Today marks the first day of my 21-day fast with my church, and I'm abstaining from calling people who don't reciprocate the same energy. I have attended this church in the past on Sundays, but when life got busy, I started working on Sundays and stopped attending church on Sundays.
I’d watch the service occasionally on YouTube as they streamed it online, but I constantly feel the pressure of needing to attend in person and finding a church that I can fellowship with, especially through the hard times.
I really enjoyed church throughout my childhood. That is where most of my constant friend group was coming from. Making friends was always difficult for me. Church was able to provide strong friendships and give me a foundation to build on.
So, on the topic of fasting… I'm fasting from being the one who always reaches out. Who always initiates. Who always shows up first.
And it's already hard.
The Realization That Hit Me
I was scrolling through my phone last night, looking at my call history. And I noticed something: I'm always the one calling.
Not sometimes. Always.
I reach out. I check in. I make the effort. And then I wait for them to do the same.
And they don't.
So I call again. Because maybe they forgot. Maybe they're busy. Maybe they just need a little reminder that I care.
But here's what I realized: If I have to keep reminding people that I exist, maybe I shouldn't be calling them at all. More importantly, is this distracting me from my worth and my relationship with Christ?
What This Fast Is Really About
It's not about being cold or distant. It's not about punishing people or making a point.
It's about respecting my own energy.
I've spent so long being the person who cares more. The person who reaches out. The person who keeps the relationship alive.
And I'm tired.
Not tired in a "I need a vacation" way. Tired in a "I'm pouring from an empty cup" way.
So this fast is about learning what it feels like to only invest in people who invest in me. To only reach out to people who reach back.
It's about seeing who actually wants to be in my life, versus who just likes having me around when it's convenient.

The view from outside my window around Sunset.
The Fear Underneath
If I'm being honest, I'm scared.
I'm scared that if I stop calling, nobody will call me.
I'm scared that the relationships I thought were real will disappear.
I'm scared that I'll be even more alone than I already am.
But here's the thing: If those relationships disappear because I stop being the one who always initiates, then they were already gone. I was just too busy calling to notice.
What I'm Choosing Instead
For the next 21 days, I'm going to sit with this discomfort and trust in God to help me get through these challenges. I'm going to feel the loneliness of not being the one who always reaches out.
And I'm going to pray. I am going to do my devotions. I am going to talk with God about these feelings and the outcome.
Maybe some people will surprise me. Maybe they'll notice I haven't called and they'll reach out first.
Or maybe they won't. And that will be the answer I needed.
Either way, I'll know. And I can choose from a place of clarity instead of a place of hope and exhaustion.
The Bigger Picture
This fast isn't just about phone calls. It's about a bigger shift I'm making in my life right now.
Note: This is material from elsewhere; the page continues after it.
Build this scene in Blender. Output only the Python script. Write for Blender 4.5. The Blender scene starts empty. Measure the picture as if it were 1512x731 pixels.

I just moved into my own studio. I'm playing Fortnite and Apex every night and actually sleeping well. I'm building healthy routines.
And I'm realizing: I don't need to be the one who always shows up. I don't need to be the one who always cares more.
I can just be here. In my space. Taking care of myself. And seeing who actually wants to be part of that.

A sneak peek of my studio!
Day 1 Reflection
It's only been one day, and it's already uncomfortable. But uncomfortable is where growth happens.
So I'm going to sit with this. I'm going to feel the loneliness. I'm going to resist the urge to pick up the phone and call someone who won't call me back.
And I'm going to see what 21 days of not being the one who always reaches out teaches me about myself.